Extract, without alteration, each line from the start of the listing to the line bearing "q = MB(); q.tube([(0, 0, zrow(py)".

▬▬▬

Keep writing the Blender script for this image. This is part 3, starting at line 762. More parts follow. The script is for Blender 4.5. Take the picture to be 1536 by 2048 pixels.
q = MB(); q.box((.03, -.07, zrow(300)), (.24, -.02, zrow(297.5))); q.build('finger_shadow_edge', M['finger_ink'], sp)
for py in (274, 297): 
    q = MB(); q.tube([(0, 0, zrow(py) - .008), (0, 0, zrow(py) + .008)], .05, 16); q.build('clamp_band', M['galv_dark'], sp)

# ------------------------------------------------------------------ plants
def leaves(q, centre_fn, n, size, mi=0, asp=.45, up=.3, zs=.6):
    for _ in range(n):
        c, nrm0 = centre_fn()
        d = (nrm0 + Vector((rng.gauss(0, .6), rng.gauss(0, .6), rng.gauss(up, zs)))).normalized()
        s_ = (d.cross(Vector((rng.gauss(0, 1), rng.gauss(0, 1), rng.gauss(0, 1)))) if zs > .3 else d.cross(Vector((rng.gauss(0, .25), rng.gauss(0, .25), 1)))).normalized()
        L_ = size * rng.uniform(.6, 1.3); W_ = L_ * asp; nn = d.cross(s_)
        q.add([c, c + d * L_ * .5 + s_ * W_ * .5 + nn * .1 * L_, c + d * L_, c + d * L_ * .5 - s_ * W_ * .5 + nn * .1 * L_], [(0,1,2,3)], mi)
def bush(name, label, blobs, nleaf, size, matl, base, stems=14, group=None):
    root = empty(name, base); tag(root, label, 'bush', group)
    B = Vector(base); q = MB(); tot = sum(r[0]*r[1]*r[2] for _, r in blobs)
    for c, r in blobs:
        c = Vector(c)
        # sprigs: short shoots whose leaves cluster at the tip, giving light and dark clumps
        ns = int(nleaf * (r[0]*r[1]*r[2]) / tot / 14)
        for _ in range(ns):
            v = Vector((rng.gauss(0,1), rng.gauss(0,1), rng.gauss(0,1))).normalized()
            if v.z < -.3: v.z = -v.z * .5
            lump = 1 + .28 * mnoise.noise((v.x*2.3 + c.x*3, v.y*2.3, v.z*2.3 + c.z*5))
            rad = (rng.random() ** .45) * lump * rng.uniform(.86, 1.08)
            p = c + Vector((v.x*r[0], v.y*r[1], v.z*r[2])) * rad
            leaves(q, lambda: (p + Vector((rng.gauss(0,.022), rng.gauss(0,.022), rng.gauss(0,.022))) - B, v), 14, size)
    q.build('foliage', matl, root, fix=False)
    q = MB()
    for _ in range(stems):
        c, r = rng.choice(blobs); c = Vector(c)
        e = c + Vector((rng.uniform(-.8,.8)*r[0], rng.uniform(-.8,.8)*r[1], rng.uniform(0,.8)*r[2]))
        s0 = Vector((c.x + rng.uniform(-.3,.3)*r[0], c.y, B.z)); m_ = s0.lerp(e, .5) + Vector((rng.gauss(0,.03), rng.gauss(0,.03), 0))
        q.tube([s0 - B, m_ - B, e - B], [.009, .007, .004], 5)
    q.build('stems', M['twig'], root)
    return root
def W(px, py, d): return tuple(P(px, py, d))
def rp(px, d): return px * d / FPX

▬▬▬

▶ **Correct output**:
Keep writing the Blender script for this image. This is part 3, starting at line 762. More parts follow. The script is for Blender 4.5. Take the picture to be 1536 by 2048 pixels.
q = MB(); q.box((.03, -.07, zrow(300)), (.24, -.02, zrow(297.5))); q.build('finger_shadow_edge', M['finger_ink'], sp)
for py in (274, 297): 
    q = MB(); q.tube([(0, 0, zrow(py) - .008), (0, 0, zrow(py) + .008)], .05, 16); q.build('clamp_band', M['galv_dark'], sp)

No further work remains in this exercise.